左の須崎半島側にはハリスの小径という石畳の遊歩道が海岸沿いに続いており、そこからの夕陽に染まる下田湾が美しいと評判です。1泊すればこの夕陽を見て、朝は魚市場も見学できますね。市内には1年中キンメ料理を提供する店が何軒もあります。また、旬は冬ですが6月の下田キンメ祭りの頃も脂が乗っているそうです。伊豆急を利用するなら、行きは黒船電車で帰りはキンメ電車なんてのもいいですね。

きんめ鯛もなか

平井製菓 静岡県下田市2丁目11-7 0558-22-1345 火曜定休 1個180円+税
下田文庫と同じ店です。きんめ鯛もなかは下田の東急ストアでも販売していました。道の駅などでも取り扱っているかもしれません。

下田文庫:静岡県下田市

歩く図書館―平井平次郎

下田市について下調べをしていた際に見つけた最中の名前が「下田文庫」でした。平井平次郎なる人物の別名とわかったのですが、さて、何者なのでしょう。

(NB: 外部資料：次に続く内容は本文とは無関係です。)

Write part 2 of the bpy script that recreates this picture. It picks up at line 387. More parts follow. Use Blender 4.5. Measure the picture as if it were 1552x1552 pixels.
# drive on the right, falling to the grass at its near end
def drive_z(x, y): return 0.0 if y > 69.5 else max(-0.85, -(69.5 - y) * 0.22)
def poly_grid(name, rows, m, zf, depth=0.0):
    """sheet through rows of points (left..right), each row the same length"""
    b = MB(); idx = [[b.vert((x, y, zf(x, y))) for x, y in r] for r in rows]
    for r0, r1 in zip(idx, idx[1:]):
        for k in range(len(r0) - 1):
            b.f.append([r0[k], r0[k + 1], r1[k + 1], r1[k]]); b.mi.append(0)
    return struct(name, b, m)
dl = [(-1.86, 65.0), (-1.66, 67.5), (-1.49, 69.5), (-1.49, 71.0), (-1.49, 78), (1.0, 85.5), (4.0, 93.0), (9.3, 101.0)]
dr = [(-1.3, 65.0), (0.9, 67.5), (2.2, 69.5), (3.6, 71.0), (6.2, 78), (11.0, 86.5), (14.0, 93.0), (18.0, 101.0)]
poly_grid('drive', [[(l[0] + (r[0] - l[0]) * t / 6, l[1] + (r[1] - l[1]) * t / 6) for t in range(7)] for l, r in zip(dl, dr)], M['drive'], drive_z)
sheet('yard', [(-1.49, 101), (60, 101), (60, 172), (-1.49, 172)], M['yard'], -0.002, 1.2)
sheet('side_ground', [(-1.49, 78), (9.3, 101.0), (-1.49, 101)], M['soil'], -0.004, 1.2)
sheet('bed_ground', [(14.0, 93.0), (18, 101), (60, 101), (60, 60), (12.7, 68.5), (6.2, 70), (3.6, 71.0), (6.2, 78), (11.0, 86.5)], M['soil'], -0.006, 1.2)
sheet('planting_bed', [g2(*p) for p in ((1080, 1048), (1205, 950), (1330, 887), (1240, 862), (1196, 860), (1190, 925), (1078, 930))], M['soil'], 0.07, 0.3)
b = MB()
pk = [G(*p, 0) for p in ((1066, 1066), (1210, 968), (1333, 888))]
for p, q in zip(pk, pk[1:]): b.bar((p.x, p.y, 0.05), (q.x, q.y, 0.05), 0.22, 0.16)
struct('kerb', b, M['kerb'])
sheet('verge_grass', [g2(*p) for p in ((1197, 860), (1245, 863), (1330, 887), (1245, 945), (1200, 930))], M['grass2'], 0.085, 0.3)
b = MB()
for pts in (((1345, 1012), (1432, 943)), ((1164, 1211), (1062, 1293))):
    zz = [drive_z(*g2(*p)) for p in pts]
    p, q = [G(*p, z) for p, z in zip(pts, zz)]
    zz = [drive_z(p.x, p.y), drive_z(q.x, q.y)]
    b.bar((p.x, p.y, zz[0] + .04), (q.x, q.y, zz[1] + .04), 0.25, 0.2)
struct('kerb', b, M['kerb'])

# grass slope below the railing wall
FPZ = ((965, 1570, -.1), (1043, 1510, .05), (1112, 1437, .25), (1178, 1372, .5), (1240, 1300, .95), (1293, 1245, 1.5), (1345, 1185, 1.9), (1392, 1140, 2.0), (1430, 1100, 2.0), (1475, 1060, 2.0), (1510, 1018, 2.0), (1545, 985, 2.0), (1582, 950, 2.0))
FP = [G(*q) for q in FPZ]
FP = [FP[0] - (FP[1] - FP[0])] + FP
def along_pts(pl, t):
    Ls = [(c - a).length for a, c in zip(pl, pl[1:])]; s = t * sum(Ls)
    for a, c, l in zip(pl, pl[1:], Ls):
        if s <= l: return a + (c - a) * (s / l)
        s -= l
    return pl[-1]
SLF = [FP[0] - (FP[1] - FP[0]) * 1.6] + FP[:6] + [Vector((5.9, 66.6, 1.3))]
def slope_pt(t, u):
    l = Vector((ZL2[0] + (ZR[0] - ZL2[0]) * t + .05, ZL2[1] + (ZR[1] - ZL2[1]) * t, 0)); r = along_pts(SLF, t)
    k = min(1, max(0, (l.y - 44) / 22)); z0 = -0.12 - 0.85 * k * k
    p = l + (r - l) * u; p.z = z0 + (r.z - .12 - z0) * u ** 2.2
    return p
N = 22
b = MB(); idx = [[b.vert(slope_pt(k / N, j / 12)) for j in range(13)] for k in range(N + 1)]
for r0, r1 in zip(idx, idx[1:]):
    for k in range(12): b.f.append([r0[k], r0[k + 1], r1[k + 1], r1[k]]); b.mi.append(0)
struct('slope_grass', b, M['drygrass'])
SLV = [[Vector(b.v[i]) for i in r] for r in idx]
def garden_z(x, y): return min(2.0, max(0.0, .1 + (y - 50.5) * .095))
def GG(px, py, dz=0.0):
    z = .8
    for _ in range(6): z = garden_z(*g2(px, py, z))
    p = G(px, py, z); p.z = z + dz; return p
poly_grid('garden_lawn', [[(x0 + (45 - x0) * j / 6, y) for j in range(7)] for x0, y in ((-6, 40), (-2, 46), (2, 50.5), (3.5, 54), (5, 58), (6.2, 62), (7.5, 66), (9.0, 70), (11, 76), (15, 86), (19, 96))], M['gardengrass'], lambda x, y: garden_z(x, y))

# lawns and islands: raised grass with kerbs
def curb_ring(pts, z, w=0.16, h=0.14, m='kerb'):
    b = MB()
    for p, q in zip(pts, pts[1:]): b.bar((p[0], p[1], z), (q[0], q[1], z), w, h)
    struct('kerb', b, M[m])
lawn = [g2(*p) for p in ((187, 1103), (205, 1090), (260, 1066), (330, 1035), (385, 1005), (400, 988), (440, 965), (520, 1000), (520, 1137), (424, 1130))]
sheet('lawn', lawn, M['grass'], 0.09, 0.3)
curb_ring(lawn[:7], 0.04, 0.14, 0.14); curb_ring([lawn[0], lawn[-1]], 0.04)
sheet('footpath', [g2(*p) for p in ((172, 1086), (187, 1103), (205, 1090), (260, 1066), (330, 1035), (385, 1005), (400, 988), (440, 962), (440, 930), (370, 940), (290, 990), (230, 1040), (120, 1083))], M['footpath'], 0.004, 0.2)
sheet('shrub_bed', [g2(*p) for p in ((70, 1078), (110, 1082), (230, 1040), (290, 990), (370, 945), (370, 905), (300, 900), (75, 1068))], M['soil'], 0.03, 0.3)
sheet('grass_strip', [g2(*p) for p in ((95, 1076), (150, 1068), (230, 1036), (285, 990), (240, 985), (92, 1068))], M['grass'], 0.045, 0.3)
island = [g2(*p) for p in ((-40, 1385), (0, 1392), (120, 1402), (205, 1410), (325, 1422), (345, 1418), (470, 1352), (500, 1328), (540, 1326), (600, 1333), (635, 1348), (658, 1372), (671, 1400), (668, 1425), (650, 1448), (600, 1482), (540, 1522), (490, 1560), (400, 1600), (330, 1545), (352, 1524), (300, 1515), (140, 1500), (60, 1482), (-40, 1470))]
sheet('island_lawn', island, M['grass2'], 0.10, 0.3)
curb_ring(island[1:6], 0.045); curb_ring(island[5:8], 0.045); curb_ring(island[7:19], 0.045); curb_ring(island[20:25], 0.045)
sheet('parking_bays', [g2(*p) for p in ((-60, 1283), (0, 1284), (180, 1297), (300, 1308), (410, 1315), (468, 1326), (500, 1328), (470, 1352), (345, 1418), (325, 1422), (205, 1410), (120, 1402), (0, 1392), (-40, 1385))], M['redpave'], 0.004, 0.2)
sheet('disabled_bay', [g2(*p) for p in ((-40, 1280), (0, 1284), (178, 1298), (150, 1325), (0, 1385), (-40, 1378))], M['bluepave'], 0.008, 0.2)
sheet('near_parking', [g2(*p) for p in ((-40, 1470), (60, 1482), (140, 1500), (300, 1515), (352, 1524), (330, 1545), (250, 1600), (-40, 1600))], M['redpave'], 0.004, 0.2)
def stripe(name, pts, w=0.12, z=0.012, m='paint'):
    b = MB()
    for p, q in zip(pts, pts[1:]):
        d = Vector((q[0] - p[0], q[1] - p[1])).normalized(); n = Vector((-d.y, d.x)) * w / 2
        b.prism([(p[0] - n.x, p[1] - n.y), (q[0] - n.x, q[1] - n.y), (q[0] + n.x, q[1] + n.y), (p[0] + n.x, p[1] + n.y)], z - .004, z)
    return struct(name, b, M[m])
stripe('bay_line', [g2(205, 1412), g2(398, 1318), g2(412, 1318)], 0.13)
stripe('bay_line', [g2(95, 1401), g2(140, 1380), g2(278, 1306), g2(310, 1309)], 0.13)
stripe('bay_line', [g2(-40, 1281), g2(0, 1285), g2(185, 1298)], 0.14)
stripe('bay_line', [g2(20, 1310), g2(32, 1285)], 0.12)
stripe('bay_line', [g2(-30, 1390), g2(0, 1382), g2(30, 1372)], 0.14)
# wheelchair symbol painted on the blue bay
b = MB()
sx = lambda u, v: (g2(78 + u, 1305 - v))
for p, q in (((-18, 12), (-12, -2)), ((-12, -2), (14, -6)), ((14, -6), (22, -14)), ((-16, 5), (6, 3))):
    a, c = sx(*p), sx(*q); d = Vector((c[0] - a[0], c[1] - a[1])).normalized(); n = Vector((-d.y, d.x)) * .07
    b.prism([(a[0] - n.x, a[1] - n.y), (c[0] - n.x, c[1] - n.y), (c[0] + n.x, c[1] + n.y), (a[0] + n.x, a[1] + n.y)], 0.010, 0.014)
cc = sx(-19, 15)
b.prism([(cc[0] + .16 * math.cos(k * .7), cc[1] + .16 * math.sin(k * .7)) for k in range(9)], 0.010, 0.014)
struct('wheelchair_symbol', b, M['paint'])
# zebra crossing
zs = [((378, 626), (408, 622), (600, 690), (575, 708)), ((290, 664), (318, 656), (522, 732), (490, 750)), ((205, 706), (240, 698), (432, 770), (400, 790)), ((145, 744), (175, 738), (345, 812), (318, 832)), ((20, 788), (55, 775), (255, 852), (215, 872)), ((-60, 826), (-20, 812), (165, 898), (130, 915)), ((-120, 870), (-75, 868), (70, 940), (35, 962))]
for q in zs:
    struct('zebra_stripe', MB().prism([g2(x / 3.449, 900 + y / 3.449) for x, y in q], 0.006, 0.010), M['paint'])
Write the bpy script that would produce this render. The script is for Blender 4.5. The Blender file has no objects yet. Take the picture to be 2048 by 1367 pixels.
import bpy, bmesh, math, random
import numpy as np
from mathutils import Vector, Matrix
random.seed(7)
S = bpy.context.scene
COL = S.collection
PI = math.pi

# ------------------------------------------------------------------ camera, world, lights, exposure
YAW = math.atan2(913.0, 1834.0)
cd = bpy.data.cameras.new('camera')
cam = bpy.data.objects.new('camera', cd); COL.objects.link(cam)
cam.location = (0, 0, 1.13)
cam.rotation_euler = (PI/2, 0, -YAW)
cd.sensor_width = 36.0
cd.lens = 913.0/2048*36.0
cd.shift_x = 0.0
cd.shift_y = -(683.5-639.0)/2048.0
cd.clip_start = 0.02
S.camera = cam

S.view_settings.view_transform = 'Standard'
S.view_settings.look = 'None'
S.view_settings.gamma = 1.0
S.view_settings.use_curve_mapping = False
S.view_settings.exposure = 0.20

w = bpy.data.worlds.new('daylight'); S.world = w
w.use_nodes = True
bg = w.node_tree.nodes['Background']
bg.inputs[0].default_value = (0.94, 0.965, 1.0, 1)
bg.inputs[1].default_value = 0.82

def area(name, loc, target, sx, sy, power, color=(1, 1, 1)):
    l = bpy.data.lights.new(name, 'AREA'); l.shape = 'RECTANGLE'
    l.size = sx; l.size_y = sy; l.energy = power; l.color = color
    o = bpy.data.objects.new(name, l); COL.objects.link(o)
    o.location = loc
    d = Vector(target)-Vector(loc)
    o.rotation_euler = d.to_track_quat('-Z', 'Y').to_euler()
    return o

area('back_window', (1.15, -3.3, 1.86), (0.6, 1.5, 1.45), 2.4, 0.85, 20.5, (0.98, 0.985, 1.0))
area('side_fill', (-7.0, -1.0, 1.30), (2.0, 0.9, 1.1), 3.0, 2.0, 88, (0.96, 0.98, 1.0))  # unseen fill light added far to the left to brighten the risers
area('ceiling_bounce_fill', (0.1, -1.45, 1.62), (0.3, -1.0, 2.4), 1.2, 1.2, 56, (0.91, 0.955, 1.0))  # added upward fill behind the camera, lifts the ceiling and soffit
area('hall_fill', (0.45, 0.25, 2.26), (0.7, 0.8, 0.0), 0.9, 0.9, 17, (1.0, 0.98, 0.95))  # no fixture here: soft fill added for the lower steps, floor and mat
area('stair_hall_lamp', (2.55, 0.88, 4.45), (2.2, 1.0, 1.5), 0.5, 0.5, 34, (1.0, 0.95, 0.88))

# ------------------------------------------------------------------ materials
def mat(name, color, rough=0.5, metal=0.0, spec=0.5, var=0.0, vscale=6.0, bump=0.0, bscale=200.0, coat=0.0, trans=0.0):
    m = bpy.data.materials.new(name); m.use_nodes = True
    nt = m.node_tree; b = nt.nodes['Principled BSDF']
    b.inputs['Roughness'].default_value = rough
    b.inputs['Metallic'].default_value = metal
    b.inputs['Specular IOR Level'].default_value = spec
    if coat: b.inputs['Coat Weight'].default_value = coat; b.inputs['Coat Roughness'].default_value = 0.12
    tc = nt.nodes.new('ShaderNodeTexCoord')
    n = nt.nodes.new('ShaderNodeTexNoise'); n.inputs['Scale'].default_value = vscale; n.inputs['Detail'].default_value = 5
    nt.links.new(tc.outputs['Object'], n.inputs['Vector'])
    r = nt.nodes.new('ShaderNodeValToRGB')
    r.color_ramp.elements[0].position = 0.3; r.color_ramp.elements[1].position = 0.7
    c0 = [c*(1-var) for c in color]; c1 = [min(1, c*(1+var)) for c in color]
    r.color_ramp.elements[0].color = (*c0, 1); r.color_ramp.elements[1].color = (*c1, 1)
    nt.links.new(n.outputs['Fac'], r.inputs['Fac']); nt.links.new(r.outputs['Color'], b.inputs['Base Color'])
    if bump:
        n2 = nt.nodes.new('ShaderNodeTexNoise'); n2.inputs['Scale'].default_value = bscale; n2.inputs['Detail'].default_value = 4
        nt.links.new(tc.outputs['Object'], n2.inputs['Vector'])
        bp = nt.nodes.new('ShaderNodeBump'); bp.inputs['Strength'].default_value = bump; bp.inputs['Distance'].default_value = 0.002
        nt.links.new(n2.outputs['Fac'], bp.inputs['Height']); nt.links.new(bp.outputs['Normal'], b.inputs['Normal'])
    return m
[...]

広報しもだ2009年6月号によると、天保時代の町の書記だった人で、20年近くかけて下田の行事や式典の作法、祭りや寺社の縁起由来、訴訟の記録、幕府の触書などの公の記録から、火事、殺人、心中といった市井の事件までを「下田年中行事」として全87巻に書き上げました。そんな平井翁はいわゆる歩く図書館のような博学な人だったことから下田文庫と呼ばれていたということです。

下田文庫

手文庫を思わせる形の薄めの最中には程よい甘さの小豆餡が入って素朴な感じです。包み紙はなまこ壁の土蔵が描かれた渋いデザインです。文字に興味を引かれ尋ねてみると、書家の故船津環洋の手によるものとのこと。船津先生のお連れ合いと店の創業者がいとこ同士だった縁で書いてもらったそうです。

安政の大津波

ペリーが再来航し下田条約を結んだ1854年の11月、安政の大津波が下田を襲いました。失われた命は500人とも600人とも言われています。この時、87巻の下田年中行事は役人が抱えて山へ運び、難を逃れました。明治以降は町長室の専用本箱に厳重に保管されているそうです。今では1冊にまとめられたものが長倉書店より出版されています。

下田のなまこ壁

こちらは包み紙にも描かれているなまこ壁です。ペリーロードの旧澤村邸で、無料の休憩所になっています。さて、平井平次郎の記念碑が下田八幡神社にあるというので訪ねてみました。本殿脇の木が生い茂った場所にひっそりと石碑が建っています。随分昔に建てられたらしく、かろうじて平井と読める程度。手前にもう一つ石碑があって説明が刻まれていますが、こちらも文字が薄れてしまっていました。

下田文庫

平井製菓 静岡県下田市2丁目11-7 0558-22-1345 火曜定休 1個130円+税
本店は大通りから入った場所にありますが、マイマイ通りの中島橋近くに支店があります。両方とも駐車場はないようなので、本店の前の道に停めました。ハリスさんの牛乳あんパンで有名な店で、他にも和風ロールや季節のあんパンもあります。